My post about the capabilities a product management tool should offer was good as far as it went, but perhaps a little wimpy in terms of coming to grips with the complex nature of product management. So I’m going to dive back into it.
One aspect of complexity is “emergence” and it’s certainly true that designing and developing a great new feature is an emergent activity.
A Complex Process for a Complex Outcome
I write a user story as a crappy first draft, based on a few inputs (customer suggestions, my own insights). Then I go and edit it, and it gets better. Then I have some people review it, and they give me comments, and we start to incorporate those comments into the design process, which often means big changes, like cutting out whole chunks, or dividing the story into multiple features, or creating a whole new epic. At the same time, the team (because it’s a collaborative process) is not just “elaborating” the story, but elaborating its relationships to other things in our world, such as customers who will be affected, or competitors we may be able to respond to.

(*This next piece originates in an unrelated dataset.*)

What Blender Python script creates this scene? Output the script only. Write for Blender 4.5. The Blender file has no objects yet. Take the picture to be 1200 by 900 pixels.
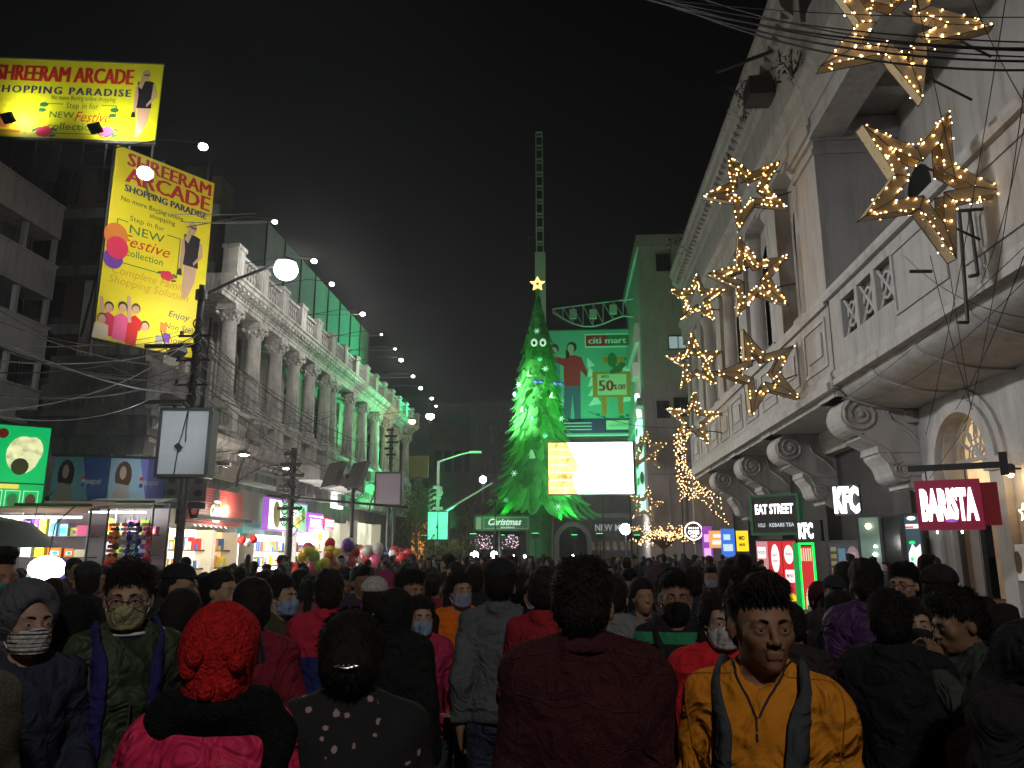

And there’s always the situation that when you first try the design out in working code, it just isn’t that nice to use. It might just be a matter of tweaks, but sometimes your fundamental concept of the interaction turns out not to work in reality. At some point, after a multitude of changes like this, you have a feature that’s usable, and engaging, that has been tested by users (perhaps in an MVP), and delivers value to the users – and is likely very different from your original concept.
Every input has the potential to drive not just a small change but a large change
The process this feature went through was far from “here’s a suggestion, implement it.” It was far from simply elaboration. Every input had the potential to drive not just a small change but a large change (a familiar aspect of complexity). Some inputs, indeed, resulted in eliminating parts of the design.
How Tools Can Support This Process
In my experience, this is the normal way features come to market. But I have yet to see a product management tool that recognizes that the entity is going to change a lot of over time, and which supports and aids in that process. Sometimes you have to be able to say to the team, “All that stuff we talked about before was interesting, but forget about it – the feature is now these new things.” And if the tool supported semantics like that, it would be a load off my mind.
Other related capabilities that I would love to have:
- Transcluding other information
- Helping break the story up in a useful way if it gets too big or unwieldy
- Versioning stories or groups of stories
- Combining the story with other stories that are related or overlap
- Creating dependencies between stories
Existing tools don’t support these capabilities well. Of course, you can do all of this in nearly any tool, even Microsoft Word or Excel, but the point is that means you have to manage it all, track the relationships in your head, find the duplications, make the copies, whatever it might be. But these are things that computers are good at. If the application took care of them, you’d have more cognitive capacity for being creative.